How we are planning to boost the heritage sector's digital potential

How we are planning to boost the heritage sector's digital potential

Tom Steinberg
A year after the launch of the government's Culture is Digital report, here's an update on our plans to help build digital skills in the heritage sector.

In early 2018, the Department for Digital, Culture, Media & Sport (DCMS) published a report called Culture is Digital. It was a call to arms to all parts of Britain’s cultural sector to seize upon the possibilities of digital.

A year on, I'm writing today because the story of Culture is Digital is to some extent the story of my role at The National Lottery Heritage Fund, and it is certainly a match that has lit a fuse.

Culture is Digital sign

Taking a journey to digital confidence

I joined The National Lottery Heritage Fund a few months after the publication of Culture is Digital. It was my job to make sure that we lived up to the sentiment as well as the detail of the report.

Perhaps the first thing I realised was that we could only help to take the heritage sector on a journey towards digital confidence if we went on such a journey ourselves.

One of my first jobs was to introduce user-centred approaches to design and agile approaches to technology. You can read more about what our new multidisciplinary digital service design team is doing on our blog

Children with ipad

Designing our first digital campaign

We also have a duty to help ensure that the heritage sector itself can use digital tools and approaches to achieve its own goals.

In the first case this means developing an approach to fulfilling our commitment to invest £1million of National Lottery funding to help build digital skills in the heritage sector.

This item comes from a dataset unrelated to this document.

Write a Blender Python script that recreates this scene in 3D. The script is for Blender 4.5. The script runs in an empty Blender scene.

I started this planning exercise by talking and listening as widely as I could, to help me co-design a specific digital campaign that would deploy the £1m as usefully as possible.

It will be more formally launched later in the year, but I want to share one of the most important lessons I took away.

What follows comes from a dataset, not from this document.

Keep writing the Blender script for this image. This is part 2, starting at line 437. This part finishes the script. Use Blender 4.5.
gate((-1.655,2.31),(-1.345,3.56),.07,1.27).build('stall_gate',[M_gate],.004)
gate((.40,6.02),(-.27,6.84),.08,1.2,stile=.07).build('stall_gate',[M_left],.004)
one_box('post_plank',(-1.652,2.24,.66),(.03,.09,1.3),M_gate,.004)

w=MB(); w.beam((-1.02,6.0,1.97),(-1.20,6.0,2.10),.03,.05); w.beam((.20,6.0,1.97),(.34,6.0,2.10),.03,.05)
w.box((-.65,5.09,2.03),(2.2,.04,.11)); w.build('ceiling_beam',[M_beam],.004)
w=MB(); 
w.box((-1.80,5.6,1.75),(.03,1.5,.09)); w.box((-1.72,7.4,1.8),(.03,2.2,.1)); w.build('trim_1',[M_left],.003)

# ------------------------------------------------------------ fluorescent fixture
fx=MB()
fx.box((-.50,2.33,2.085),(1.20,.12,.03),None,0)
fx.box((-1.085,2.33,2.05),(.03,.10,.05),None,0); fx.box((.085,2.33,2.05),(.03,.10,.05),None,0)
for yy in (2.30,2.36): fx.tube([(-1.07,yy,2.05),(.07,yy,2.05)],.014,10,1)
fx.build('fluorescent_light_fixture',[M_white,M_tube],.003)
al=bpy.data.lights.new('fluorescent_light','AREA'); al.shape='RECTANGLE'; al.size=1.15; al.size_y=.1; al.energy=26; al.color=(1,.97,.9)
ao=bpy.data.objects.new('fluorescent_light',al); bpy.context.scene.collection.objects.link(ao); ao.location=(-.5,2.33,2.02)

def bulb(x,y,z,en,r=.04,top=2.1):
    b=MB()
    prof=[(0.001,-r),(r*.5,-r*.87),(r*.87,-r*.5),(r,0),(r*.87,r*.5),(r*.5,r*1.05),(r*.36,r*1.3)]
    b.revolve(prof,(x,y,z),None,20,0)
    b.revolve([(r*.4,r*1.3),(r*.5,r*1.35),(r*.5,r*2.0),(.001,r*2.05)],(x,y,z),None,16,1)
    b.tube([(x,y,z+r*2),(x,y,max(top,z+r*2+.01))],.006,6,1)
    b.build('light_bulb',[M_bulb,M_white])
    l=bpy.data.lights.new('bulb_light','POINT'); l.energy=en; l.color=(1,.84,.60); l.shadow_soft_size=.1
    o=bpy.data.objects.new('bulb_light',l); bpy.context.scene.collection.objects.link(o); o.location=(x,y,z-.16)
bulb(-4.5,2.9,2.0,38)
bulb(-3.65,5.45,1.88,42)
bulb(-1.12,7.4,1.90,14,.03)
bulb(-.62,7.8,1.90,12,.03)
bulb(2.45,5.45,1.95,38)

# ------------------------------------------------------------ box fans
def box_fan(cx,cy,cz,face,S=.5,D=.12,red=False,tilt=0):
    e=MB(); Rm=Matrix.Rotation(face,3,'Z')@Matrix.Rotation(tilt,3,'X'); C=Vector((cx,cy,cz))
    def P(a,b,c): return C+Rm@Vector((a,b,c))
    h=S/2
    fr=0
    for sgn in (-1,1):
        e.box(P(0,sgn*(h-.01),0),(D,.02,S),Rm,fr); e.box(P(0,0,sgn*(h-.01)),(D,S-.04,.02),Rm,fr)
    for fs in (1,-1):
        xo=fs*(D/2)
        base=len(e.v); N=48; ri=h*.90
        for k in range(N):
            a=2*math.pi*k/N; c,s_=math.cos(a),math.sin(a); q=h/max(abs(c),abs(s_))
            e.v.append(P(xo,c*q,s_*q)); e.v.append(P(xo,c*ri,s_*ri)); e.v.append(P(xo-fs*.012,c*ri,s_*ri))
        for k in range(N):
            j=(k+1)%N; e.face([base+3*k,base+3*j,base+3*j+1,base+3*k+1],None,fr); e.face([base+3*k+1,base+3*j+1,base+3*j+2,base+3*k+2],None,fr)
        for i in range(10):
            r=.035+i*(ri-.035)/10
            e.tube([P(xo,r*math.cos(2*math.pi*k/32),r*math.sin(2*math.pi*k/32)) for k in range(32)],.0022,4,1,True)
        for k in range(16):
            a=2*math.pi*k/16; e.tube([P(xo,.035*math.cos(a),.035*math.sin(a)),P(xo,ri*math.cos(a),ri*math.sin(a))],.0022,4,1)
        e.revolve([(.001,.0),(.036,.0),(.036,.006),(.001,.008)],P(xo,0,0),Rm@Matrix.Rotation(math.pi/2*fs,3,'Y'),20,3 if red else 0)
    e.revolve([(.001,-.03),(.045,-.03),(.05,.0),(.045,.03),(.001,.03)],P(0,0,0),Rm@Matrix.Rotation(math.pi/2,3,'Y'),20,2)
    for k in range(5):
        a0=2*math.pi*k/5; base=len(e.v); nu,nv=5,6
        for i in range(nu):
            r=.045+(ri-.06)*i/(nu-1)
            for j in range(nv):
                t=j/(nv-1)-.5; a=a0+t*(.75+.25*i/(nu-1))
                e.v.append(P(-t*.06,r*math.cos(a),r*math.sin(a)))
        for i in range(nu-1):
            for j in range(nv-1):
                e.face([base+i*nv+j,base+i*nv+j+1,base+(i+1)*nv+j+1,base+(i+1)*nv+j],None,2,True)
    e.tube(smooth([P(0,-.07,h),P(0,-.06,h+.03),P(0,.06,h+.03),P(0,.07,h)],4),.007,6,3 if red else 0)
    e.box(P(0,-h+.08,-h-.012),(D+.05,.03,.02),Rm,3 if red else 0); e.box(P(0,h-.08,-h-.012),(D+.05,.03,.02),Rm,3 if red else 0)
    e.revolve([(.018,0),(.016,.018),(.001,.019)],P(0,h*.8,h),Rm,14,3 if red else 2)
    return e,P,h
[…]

A sector with very different needs

When it comes to digital, right now the entire heritage sector can be very roughly divided into two different kinds of organisation.

The first is already somewhat digitally confident. They might be world leaders like the V&A, or they might be much smaller, but they fundamentally know what they want to achieve and their only real barrier to success tends to be time and money.

We believe that our main open funding programmes are definitely for them.

It is essential that people pitching excellent digitally enabled ideas get listened to and assessed by an organisation that is itself digitally confident. This is why we are appointing a new Head of Digital Policy who will oversee the digital skills development of all our colleagues.

Child with ipad

The second kind of heritage organisation is in a very different situation. It lacks the digital confidence to know what parts of digital really matter to them: should they be focusing on social media? Should they be putting their collections online?

For these organisations, we will be launching a range of interventions that aim to help them up. We’ll be reaching out directly to make a case that there might be benefits to certain digital skills, if they’d like to have a go. And then we’ll be offering help to those who decide to give it a shot.

And lastly, we will also be offering tailored help to any leaders and trustees who lack digital confidence themselves, and don’t necessarily know how to go about building their own capacity.

What's next?

Coming soon will be a tool built in partnership with Arts Council England. It will be a free online service to help cultural organisations work out how digitally mature they currently are, and in which areas they might need to improve.